Siempre supe que frente a una instrucción debía prestar la mayor atención posible, hacer las preguntas pertinentes para que quedara todo claro desde el inicio y anotarlo en un cuaderno o agenda o, si era necesario, en un papel común y corriente. Así entendí que se hacían las cosas. Pero, la modernidad me está diciendo todos los días que el método cambió.
Me ocurre siempre y de seguro a usted también. En mi trabajo hablo con las personas con las que debo hablar para una tarea. En la conversación doy todos los datos, los detalles y respondo las eventuales preguntas. Al final nos ponemos de acuerdo y todo está en regla, el trabajo se hará según lo conversado. Y cuando terminamos el asunto y nos despedimos, nuestro interlocutor nos dice con voz arrastrada, como si nos estuviera rogando: Por favor mándame un mail con todos los datos.
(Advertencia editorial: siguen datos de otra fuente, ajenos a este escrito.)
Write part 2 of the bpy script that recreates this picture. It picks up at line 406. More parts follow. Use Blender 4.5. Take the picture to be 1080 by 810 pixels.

¡¿Perdón?!, ¿Pero, no estábamos de acuerdo en todo?. Sí, claro, me dice esa persona, pero tú sabes, mándame el mail si no te cuesta nada, la memoria es frágil. Yo pienso: ¡el colmo!
Así están las cosas, ahora el que debe pensar, crear, idear un trabajo también tiene que escribirlo y más encima, despacharlo por mail. Porque el interlocutor no escuchó, no se interesó o simplemente le dio lata de tomar nota. Pega doble para el que emite el encargo.
Me parece que hoy en día todos abusamos de eso. Y el gran argumento detrás del consabido «mándame un mail» es «para que quede un registro». O sea, la palabra vale un bledo. Para qué tratamos las cosas entonces, con el más potente de los recursos de la comunicación: hablar dándonos la cara.
Estoy impresionado, con este vicio del siglo XXI. ¡¿Qué onda?!. ¿Nadie presta atención? ¿Nadie se hace responsable? ¿El hablar claro es insuficiente?